Up until recently, the state of Wyoming used the findings in Crow v. Repsis to prosecute tribal members caught hunting without state permits outside the reservation. In the 2019 Herrera decision however, the Supreme Court threw out the outdated rationale used to prop up Repsis and remanded the former case to state court.
In response, the Crow Tribe sought to bring back Repsis in order to bury it once and for all. Judge Alan B. Johnson, appointed by Ronald Regan to preside in the District of Wyoming, initially denied the tribe’s corrective Rule 60 motion in June 2021 after finding he did not have the authority to overturn the 10th Circuit’s ruling.
When a judgment is reversed, a Rule 60 motion can be used to review other rulings that had relied on it. The tribe therefore appealed to the 10th Circuit.
“The Tribe claims that while a district court may not grant Rule 60(b) relief because it believes an appellate court’s decision was erroneous, it need not seek the permission of an appellate court to find that there has been a change in legal or factual circumstances — regardless of the appellate court’s grounds for the prior decision,” Holmes wrote. “We agree with the Tribe.”
Holmes was joined on the opinion by Bill Clinton-appointed Senior Circuit Judge Mary Beck Briscoe and Barack Obama-appointed Circuit Judge Nancy Moritz. The panel declined to simply grant the Crow Tribe’s request reasoning that it may have been missing other important pieces of the case.
“On remand, the district court will be able to more thoroughly consider the parties’ arguments concerning the Occupation and Conservation Necessity Rationales, including the recent issue preclusion holdings in the Herrera state court proceedings and the import of the Conservation Necessity Rationale in Bighorn National Forest,” Holmes wrote.
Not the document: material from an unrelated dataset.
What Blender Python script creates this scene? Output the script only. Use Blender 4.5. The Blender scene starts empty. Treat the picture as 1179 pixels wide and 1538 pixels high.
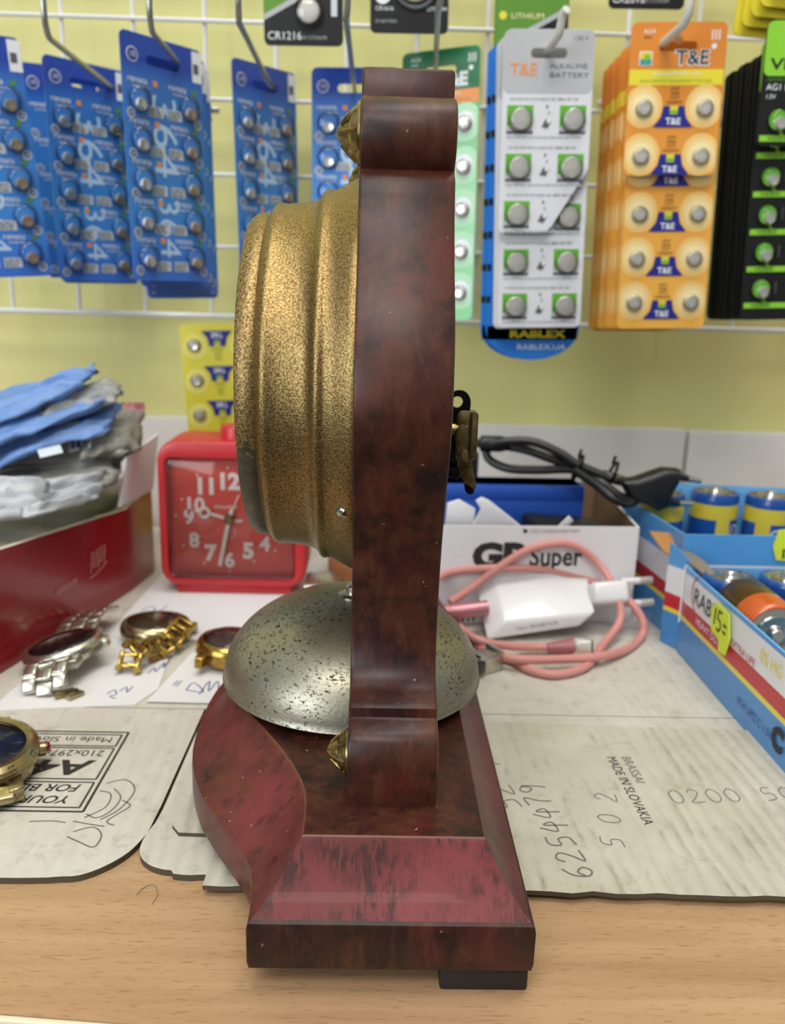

Additionally, further proceedings in the district court would give the 10th Circuit “a crystalized record of the district court decision so we may be better situated to evaluate it in the event of future appeals,” Holmes explained.
Native American Rights Fund attorneys representing the Crow Tribe consider the decision a victory.
“The Crow Tribe negotiated a treaty with the United States that reserved for its citizens a right to continue to hunt off its reservation,” said attorney Wesley James Furlong in a statement. “Today, the Tenth Circuit allowed the Crow Tribe its day in court to assert its treaty right against the State of Wyoming’s attempts to restrict that right, in clear violation of Wyoming v. Herrera.”
The Wyoming Attorney General’s Office did not immediately respond to a request for comment.